TASK: Omit the pictures and print exactly the lines of the listing below, starting at the first and ending at the line containing "return (hl + hr + 0.004) * ridge".

RECORDED INFORMATION:
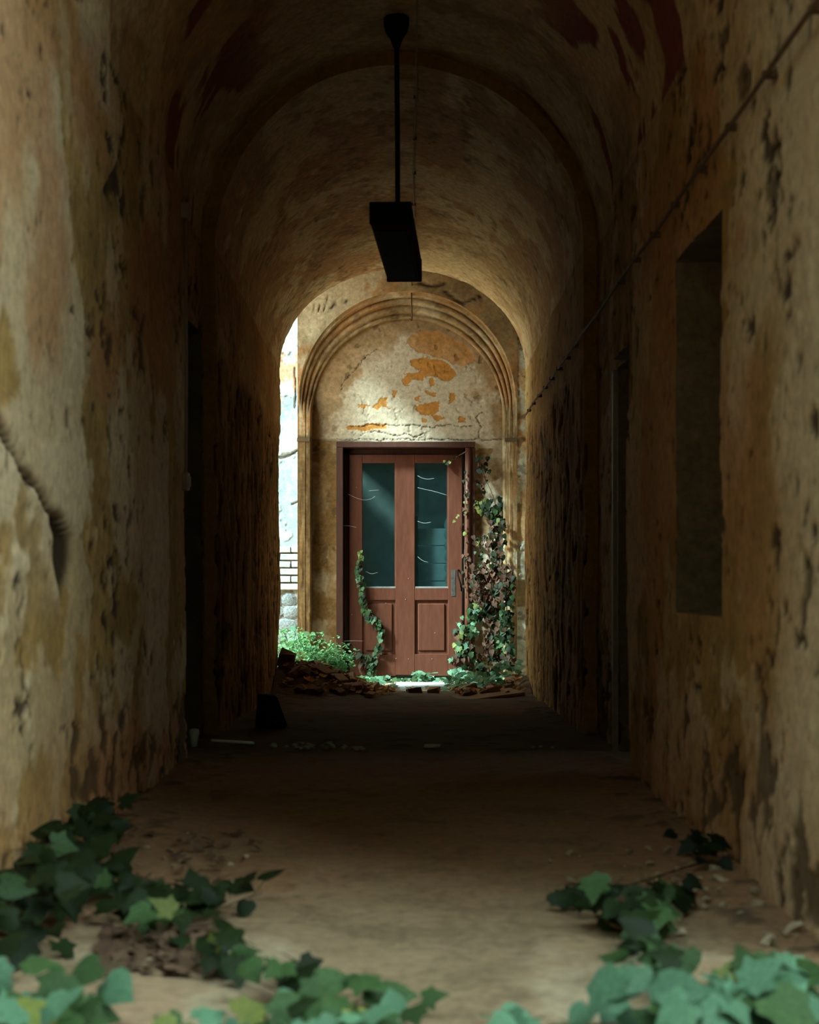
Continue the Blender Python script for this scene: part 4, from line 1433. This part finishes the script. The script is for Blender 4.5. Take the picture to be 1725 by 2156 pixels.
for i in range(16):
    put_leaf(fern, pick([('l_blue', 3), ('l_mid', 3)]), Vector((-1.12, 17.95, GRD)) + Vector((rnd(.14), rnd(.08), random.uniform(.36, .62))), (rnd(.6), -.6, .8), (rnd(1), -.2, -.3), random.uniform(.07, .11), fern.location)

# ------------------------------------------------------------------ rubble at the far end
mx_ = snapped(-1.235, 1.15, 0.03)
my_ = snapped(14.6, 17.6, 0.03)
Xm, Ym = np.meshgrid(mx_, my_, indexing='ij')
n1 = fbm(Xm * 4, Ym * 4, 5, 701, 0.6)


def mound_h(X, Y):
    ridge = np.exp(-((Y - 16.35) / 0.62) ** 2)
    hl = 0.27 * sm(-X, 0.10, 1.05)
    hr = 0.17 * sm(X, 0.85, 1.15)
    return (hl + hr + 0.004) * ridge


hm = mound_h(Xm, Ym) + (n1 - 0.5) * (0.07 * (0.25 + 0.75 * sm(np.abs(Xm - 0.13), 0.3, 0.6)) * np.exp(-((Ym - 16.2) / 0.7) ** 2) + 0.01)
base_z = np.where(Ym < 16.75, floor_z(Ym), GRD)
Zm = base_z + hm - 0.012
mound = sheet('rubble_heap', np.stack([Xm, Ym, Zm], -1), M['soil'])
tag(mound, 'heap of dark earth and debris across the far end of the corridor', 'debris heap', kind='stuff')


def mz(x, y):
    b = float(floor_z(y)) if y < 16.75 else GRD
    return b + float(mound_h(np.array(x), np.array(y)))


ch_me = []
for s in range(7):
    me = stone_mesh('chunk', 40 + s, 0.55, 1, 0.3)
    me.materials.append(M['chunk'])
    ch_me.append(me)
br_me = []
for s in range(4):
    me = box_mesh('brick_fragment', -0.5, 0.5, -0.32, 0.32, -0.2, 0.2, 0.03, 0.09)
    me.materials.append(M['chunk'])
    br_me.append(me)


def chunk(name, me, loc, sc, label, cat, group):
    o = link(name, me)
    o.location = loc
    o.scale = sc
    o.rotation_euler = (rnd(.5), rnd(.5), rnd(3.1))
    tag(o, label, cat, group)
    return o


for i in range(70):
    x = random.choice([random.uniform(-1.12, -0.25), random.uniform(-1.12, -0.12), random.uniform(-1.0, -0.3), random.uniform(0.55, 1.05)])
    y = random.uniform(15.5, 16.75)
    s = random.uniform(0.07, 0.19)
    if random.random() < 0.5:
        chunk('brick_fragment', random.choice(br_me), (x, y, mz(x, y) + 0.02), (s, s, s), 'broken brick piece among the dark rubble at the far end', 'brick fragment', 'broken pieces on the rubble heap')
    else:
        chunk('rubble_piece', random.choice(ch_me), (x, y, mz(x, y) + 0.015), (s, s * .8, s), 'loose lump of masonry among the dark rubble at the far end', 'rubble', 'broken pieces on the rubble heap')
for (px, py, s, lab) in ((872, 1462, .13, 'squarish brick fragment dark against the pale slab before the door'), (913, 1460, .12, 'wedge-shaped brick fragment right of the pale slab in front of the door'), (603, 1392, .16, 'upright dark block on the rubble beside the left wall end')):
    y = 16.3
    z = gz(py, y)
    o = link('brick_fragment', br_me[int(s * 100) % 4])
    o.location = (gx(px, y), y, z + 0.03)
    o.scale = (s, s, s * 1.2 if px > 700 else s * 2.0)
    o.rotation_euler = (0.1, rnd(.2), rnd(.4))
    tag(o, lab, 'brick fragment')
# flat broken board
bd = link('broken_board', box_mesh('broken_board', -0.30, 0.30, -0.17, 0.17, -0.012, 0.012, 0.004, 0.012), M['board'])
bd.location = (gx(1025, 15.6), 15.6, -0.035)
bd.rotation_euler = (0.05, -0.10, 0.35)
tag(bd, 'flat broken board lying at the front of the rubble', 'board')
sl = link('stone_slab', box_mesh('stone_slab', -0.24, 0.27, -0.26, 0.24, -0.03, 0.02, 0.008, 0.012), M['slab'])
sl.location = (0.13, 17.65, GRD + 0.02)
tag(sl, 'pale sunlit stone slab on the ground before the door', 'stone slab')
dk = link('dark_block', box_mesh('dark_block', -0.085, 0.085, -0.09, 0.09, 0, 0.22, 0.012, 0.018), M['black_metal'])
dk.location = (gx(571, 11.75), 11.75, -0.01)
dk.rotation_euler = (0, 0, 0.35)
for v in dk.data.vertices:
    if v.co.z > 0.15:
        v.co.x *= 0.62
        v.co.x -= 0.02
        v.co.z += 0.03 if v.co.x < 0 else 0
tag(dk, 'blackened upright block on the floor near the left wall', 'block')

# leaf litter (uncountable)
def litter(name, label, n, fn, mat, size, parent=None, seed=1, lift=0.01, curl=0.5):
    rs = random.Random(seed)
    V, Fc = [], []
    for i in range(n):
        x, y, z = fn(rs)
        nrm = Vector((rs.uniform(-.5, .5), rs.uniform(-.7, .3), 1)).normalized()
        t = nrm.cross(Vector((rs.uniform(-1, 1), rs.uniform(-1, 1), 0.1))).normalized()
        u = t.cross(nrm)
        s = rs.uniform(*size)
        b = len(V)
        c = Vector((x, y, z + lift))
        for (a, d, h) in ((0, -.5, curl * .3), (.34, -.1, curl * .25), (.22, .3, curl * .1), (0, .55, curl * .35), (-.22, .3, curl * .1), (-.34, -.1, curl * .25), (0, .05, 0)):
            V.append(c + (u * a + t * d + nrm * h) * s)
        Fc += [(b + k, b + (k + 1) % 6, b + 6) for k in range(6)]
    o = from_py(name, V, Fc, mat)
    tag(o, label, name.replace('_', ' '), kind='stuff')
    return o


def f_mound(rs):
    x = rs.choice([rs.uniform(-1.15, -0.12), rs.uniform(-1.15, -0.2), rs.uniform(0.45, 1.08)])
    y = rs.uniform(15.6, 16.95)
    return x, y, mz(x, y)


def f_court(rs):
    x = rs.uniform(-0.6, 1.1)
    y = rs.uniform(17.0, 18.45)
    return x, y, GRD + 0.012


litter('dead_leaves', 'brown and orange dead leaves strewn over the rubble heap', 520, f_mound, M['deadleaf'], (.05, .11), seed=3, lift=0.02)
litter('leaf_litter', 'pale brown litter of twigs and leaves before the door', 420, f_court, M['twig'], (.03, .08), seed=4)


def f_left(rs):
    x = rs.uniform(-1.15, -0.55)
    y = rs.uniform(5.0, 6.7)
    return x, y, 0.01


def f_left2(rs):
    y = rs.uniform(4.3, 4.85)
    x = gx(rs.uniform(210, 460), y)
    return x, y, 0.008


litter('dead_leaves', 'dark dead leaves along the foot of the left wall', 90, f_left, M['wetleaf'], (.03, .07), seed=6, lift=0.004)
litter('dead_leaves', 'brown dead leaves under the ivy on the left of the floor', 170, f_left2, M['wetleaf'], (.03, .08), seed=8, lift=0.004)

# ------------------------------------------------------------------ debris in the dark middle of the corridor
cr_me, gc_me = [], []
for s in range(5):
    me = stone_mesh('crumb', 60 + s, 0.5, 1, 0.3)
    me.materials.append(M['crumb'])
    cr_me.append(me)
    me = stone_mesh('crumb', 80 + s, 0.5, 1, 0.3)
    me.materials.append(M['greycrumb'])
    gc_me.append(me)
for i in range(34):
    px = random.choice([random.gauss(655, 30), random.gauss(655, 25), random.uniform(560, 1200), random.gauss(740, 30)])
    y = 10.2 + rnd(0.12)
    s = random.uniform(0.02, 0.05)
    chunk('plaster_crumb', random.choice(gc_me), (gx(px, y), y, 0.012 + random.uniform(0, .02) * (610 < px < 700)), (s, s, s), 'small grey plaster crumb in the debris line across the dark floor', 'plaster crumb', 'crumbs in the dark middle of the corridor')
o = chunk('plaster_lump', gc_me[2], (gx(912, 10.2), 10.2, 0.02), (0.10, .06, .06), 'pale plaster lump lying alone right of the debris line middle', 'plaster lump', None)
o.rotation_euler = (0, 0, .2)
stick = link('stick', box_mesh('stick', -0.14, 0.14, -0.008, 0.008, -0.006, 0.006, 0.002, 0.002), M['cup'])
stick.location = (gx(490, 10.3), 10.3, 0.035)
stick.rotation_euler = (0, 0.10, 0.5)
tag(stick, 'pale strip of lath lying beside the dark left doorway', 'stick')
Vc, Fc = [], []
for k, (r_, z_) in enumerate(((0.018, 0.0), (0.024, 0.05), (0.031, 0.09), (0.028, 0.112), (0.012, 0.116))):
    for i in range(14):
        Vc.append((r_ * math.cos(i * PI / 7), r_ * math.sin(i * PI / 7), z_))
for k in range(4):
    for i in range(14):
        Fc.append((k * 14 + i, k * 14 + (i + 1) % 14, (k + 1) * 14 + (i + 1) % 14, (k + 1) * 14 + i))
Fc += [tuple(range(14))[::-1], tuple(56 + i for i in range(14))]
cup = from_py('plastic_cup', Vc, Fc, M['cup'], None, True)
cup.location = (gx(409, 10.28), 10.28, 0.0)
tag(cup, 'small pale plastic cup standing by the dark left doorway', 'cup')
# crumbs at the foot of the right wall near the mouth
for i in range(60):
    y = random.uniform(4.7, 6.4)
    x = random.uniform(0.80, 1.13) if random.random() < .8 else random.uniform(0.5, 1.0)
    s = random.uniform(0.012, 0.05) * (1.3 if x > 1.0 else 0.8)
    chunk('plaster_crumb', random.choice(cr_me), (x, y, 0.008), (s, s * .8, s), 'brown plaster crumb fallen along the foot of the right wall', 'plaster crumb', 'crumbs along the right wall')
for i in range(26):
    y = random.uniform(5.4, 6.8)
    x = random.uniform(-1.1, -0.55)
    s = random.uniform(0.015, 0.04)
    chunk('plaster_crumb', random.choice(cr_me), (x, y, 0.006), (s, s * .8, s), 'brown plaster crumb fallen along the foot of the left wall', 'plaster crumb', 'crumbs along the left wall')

SOLUTION TO THIS PROBLEM:
Continue the Blender Python script for this scene: part 4, from line 1433. This part finishes the script. The script is for Blender 4.5. Take the picture to be 1725 by 2156 pixels.
for i in range(16):
    put_leaf(fern, pick([('l_blue', 3), ('l_mid', 3)]), Vector((-1.12, 17.95, GRD)) + Vector((rnd(.14), rnd(.08), random.uniform(.36, .62))), (rnd(.6), -.6, .8), (rnd(1), -.2, -.3), random.uniform(.07, .11), fern.location)

# ------------------------------------------------------------------ rubble at the far end
mx_ = snapped(-1.235, 1.15, 0.03)
my_ = snapped(14.6, 17.6, 0.03)
Xm, Ym = np.meshgrid(mx_, my_, indexing='ij')
n1 = fbm(Xm * 4, Ym * 4, 5, 701, 0.6)


def mound_h(X, Y):
    ridge = np.exp(-((Y - 16.35) / 0.62) ** 2)
    hl = 0.27 * sm(-X, 0.10, 1.05)
    hr = 0.17 * sm(X, 0.85, 1.15)
    return (hl + hr + 0.004) * ridge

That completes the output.